Right of First Refusal (Corporate / Securities)

A corporate Right of First Refusal (ROFR) gives existing shareholders or the company the contractual right to purchase a selling shareholder's equity on the same terms offered by a third-party buyer — before the shareholder can transfer shares to the outsider.

In the corporate and securities context, a Right of First Refusal is a transfer restriction mechanism in shareholder agreements, LLC operating agreements, and venture capital term sheets. When a shareholder receives a bona fide third-party offer to buy their shares, the ROFR obligates them to first offer those shares to existing holders (or the company) at the same price and terms. If the ROFR holder declines or fails to exercise within the notice period, the selling shareholder may complete the sale to the third party. Corporate ROFRs serve different purposes from real estate ROFRs (which grant a right to match offers on property). Corporate ROFRs: (1) preserve existing ownership structure and prevent unwanted outside parties from acquiring equity; (2) allow co-founders or investors to maintain their proportional ownership by buying out departing members; (3) give the company itself a buyback right before shares reach outside hands. The SEC requires disclosure of material ROFRs in offering documents and ongoing reporting. SEC Rule 144 (17 CFR 230.144) governs resales of restricted securities and operates independently of contractual ROFR provisions — both must be satisfied in a transfer. Form S-1 registration statements and proxy statements (Schedule 14A) routinely describe ROFR provisions in the 'Related Party Transactions' and 'Description of Capital Stock' sections. ROFRs can create complications in IPO processes — ROFR rights typically terminate or convert to market-based resale rights upon a qualified IPO event, a transition often negotiated in the original investor rights agreement.

Examples

Frequently asked questions

How is a corporate ROFR different from a real estate ROFR?

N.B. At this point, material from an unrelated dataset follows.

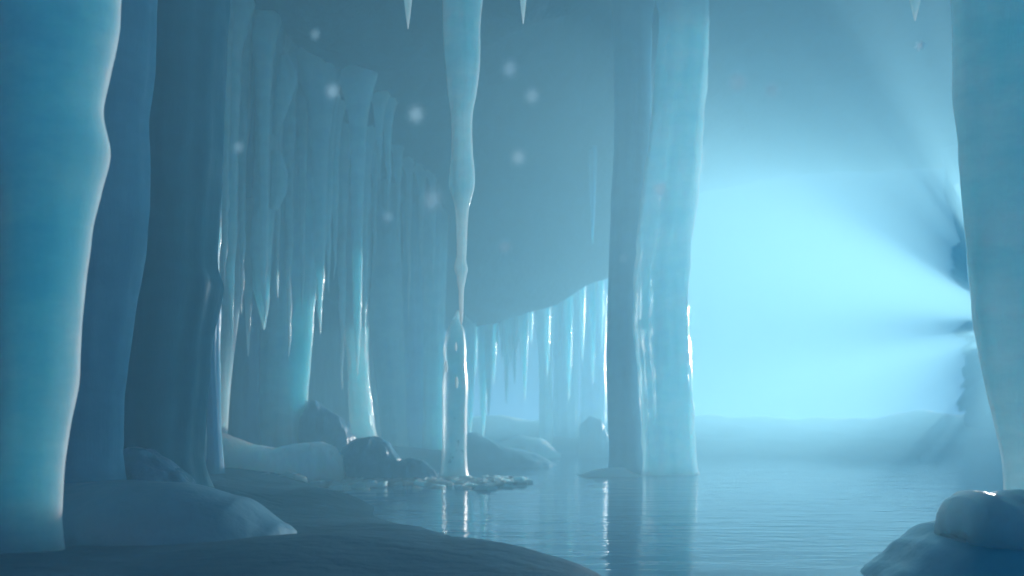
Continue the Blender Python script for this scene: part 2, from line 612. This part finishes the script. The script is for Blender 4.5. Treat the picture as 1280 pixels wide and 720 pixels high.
tag(column('ice_column', 17.2, [(120, 520, 585), (200, 532, 566), (300, 530, 560), (400, 530, 556), (480, 529, 555), (594, 528, 560)], M['ice_blueglow'], 12.9, deep=0.7, flute=0.3, nseg=72),
    'blue fluted ice column seen just left of the thin sparkling column', 'ice column', 'ice columns')
tag(column('ice_column', 12.3, [(388, 571, 574.5), (400, 566, 575), (414, 559, 580), (436, 554, 582), (455, 555.5, 582), (480, 553, 584), (530, 553, 583), (594, 552, 583)], M['ice_glass'], 11.3, flute=0.16, nseg=40, top=False, sink=0.2),
    'thin sparkling clear ice column standing below the tip of the clear icicle', 'ice column', 'ice columns')

# small hanging icicles, left group
for (px, y0, y1, w_, d, lab) in (
        (400, 300, 418, 14, 12.6, 'long thin icicle beside the right edge of the broad two lobed column'),
        (411, 240, 366, 9, 13.2, 'short thin icicle between the broad two lobed column and the pale ribbed column'),
        (419, 250, 350, 8, 13.4, 'short needle icicle touching the left edge of the pale ribbed column'),
        (474, 165, 242, 9, 13.4, 'small faint icicle hanging right of the pale ribbed column'),
        (485, 178, 276, 8, 13.6, 'small icicle ending in a bright drop above the close blue columns'),
        (330, 330, 403, 9, 11.4, 'small bright icicle in front of the forked icicle'),
        (270, 300, 372, 12, 10.2, 'pale icicle against the right edge of the dark teal column'),
        (447, 380, 470, 10, 12.7, 'wet icicle in front of the pale ribbed column')):
    zc = ceil_h(at(px, 0, d)[0], d)
    ytop = HY - (zc + 0.1 - CZ) * F / d
    rows = []
    for k in range(9):
        t = k / 8
        y = y0 + (y1 - y0) * t
        ww = w_ * ((1 - t) ** 0.85 * 0.5 + 0.03)
        jx = 1.6 * nz(y * 0.03, px) * (1 + t)
        ww *= 1 + 0.22 * nz(y * 0.11, px * 0.7)
        rows.append((y, px - ww + jx, px + ww + jx))
    rows.insert(0, (y0 - (y0 - ytop) * 0.45, px - w_ * 0.8, px + w_ * 0.75))
    rows.insert(0, (y0 - (y0 - ytop) * 0.8, px - w_ * 1.2, px + w_ * 1.3))
    rows.insert(0, (ytop - 10, px - w_ * 2.9, px + w_ * 2.7))
    tag(column('icicle', d, rows, M['ice_pale'], px * 0.13, flute=0.1, lumps=0.06, nseg=20, step=3, top=False, foot=False), lab, 'icicle', 'hanging icicles')

rnd = random.Random(11)
for (px, y0, y1, w_, d) in ((289, 250, 432, 15, 11.0), (303, 250, 392, 9, 11.3), (347, 240, 372, 9, 12.0), (361, 260, 446, 11, 12.4), (378, 250, 388, 9, 12.8), (428, 300, 486, 11, 14.6), (456, 290, 440, 10, 14.8),
                            (468, 200, 352, 9, 15.2), (497, 210, 318, 8, 15.6), (511, 220, 402, 9, 16.2), (527, 240, 346, 8, 16.4), (541, 230, 372, 9, 16.4), (281, 240, 360, 10, 10.8)):
    ytop = HY - (ceil_h(at(px, 0, d)[0], d) + 0.1 - CZ) * F / d
    rows = [(ytop - 8, px - w_ * 2.4, px + w_ * 2.5), (y0 - (y0 - ytop) * 0.75, px - w_ * 1.1, px + w_ * 1.0), (y0 - (y0 - ytop) * 0.4, px - w_ * 0.72, px + w_ * 0.7)]
    for k in range(10):
        t = k / 9
        y = y0 + (y1 - y0) * t
        ww = w_ * ((1 - t) ** 0.8 * 0.5 + 0.03) * (1 + 0.25 * rnd.uniform(-1, 1))
        jx = 2.2 * nz(y * 0.025, px) * (0.5 + t)
        rows.append((y, px - ww + jx, px + ww + jx))
    tag(column('icicle', d, rows, M['ice_pale'], px * 0.17, flute=0.12, lumps=0.07, nseg=20, step=3, top=False, foot=False),
        'thin bright icicle hanging in the cluster among the columns left of the clear icicle', 'icicle', 'thin icicles among the left columns')

# --- the clear icicle in the middle
ICD = 5.2
clear = column('clear_icicle', ICD, [(-60, 548, 610), (0, 553, 605), (40, 554, 601), (62, 555, 601), (84, 557, 600), (116, 560, 596), (146, 564, 591), (190, 564, 591), (212, 562, 593), (233, 561, 593), (246, 565, 590), (262, 569, 586), (300, 571, 584), (320, 571, 583), (327, 569, 583), (337, 568, 585), (346, 571, 583), (352, 571, 582), (362, 573, 580), (378, 573.5, 579.5), (400, 575, 578.5), (406, 576.4, 577)],
               M['ice_clear'], 12.4, deep=0.6, flute=0.12, lumps=0.045, nseg=72, step=2.0, foot=False)
tag(clear, 'large clear icicle with a glinting collar, hanging alone in the middle of the cave', 'icicle', 'hanging icicles')

for (px, y1, w_, d, lab) in (
        (510, 36, 10, 5.0, 'small clear icicle tip hanging left of the large clear icicle'),
        (654, 30, 8, 5.2, 'small clear icicle tip hanging right of the large clear icicle'),
        (1144, 26, 12, 4.6, 'small clear icicle tip hanging beside the tall pale column at the cave mouth')):
    rows = [(-90, px - w_ * 1.4, px + w_ * 1.4), (-40, px - w_ * 0.9, px + w_ * 0.9), (0, px - w_ * 0.5, px + w_ * 0.5), (y1 * 0.55, px - w_ * 0.28, px + w_ * 0.28), (y1, px - 0.6, px + 0.6)]
    tag(column('icicle', d, rows, M['ice_clear'], px * 0.2, nseg=24, step=2, foot=False), lab, 'icicle', 'hanging icicles')

# --- centre and far chamber
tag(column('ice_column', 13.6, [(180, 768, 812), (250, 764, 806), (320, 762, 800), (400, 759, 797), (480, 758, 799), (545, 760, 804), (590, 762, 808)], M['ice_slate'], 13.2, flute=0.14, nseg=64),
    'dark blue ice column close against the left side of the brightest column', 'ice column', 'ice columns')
tag(column('ice_column', 13.2, [(60, 822, 884), (150, 816, 878), (250, 804, 870), (330, 797, 863), (380, 795, 861), (430, 797, 862), (490, 802, 864), (550, 805, 867), (602, 806, 870)], M['ice_wet'], 14.6, deep=0.5, flute=0.26, lumps=0.06, nseg=80),
    'brightest wet ice column at the water edge, streaked white', 'ice column', 'ice columns')
tag(column('ice_column', 22.0, [(385, 668, 694), (430, 672, 691), (480, 674, 690), (558, 674, 692)], M['ice_pale'], 15.2, flute=0.2, flare=1.3),
    'slim pale ice column in the far chamber beside the row of small icicles', 'ice column', 'ice columns')
tag(column('ice_column', 22.8, [(330, 688, 724), (430, 692, 722), (563, 690, 724)], M['ice_blue'], 16.2, flute=0.2, flare=0.7),
    'mid blue ice column in the far chamber, right of the slim pale one', 'ice column', 'ice columns')
tag(column('ice_column', 24.3, [(330, 722, 762), (430, 726, 757), (500, 726, 758), (562, 724, 760)], M['ice_blue'], 17.2, flute=0.22, flare=0.6),
    'pale ice column in the far chamber with a small boulder at its foot', 'ice column', 'ice columns')
tag(column('ice_column', 16.5, [(150, 735, 747), (200, 736, 746), (260, 738, 744), (305, 740, 741.5)], M['ice_slate'], 18.8, flute=0.1, foot=False),
    'faint slender icicle high in the haze left of the dark blue column', 'icicle', 'hanging icicles')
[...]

Both give a right to match a third-party offer, but the subject matter differs. Real estate ROFRs attach to property — the holder can match any sale of that parcel. Corporate ROFRs attach to equity interests — they apply when a shareholder wants to sell their shares. The triggering events, notice periods, and legal frameworks are different. Real estate ROFRs are governed by property law; corporate ROFRs are governed by the shareholder agreement and state corporate/LLC statutes.

Does an ROFR affect how a company can IPO?

Yes. Contractual ROFRs on private shares are typically waived or terminated in connection with a qualified IPO. Most investor rights agreements (IRAs) provide that ROFR rights terminate automatically upon a qualified IPO — because public market shareholders cannot be subject to private transfer restrictions. This termination provision must be explicitly drafted; without it, ROFR clauses could technically apply to post-IPO secondary sales, creating compliance issues under SEC Rule 144.

What happens if a shareholder transfers shares without honoring an ROFR?

The transfer is typically voidable — the company or ROFR holder can seek to rescind the transfer, obtain a court injunction to block the transaction, or recover damages. Most shareholder agreements specify that any transfer in violation of ROFR is void ab initio (as if it never happened). Courts in Delaware and other states consistently enforce contractual transfer restrictions when properly documented.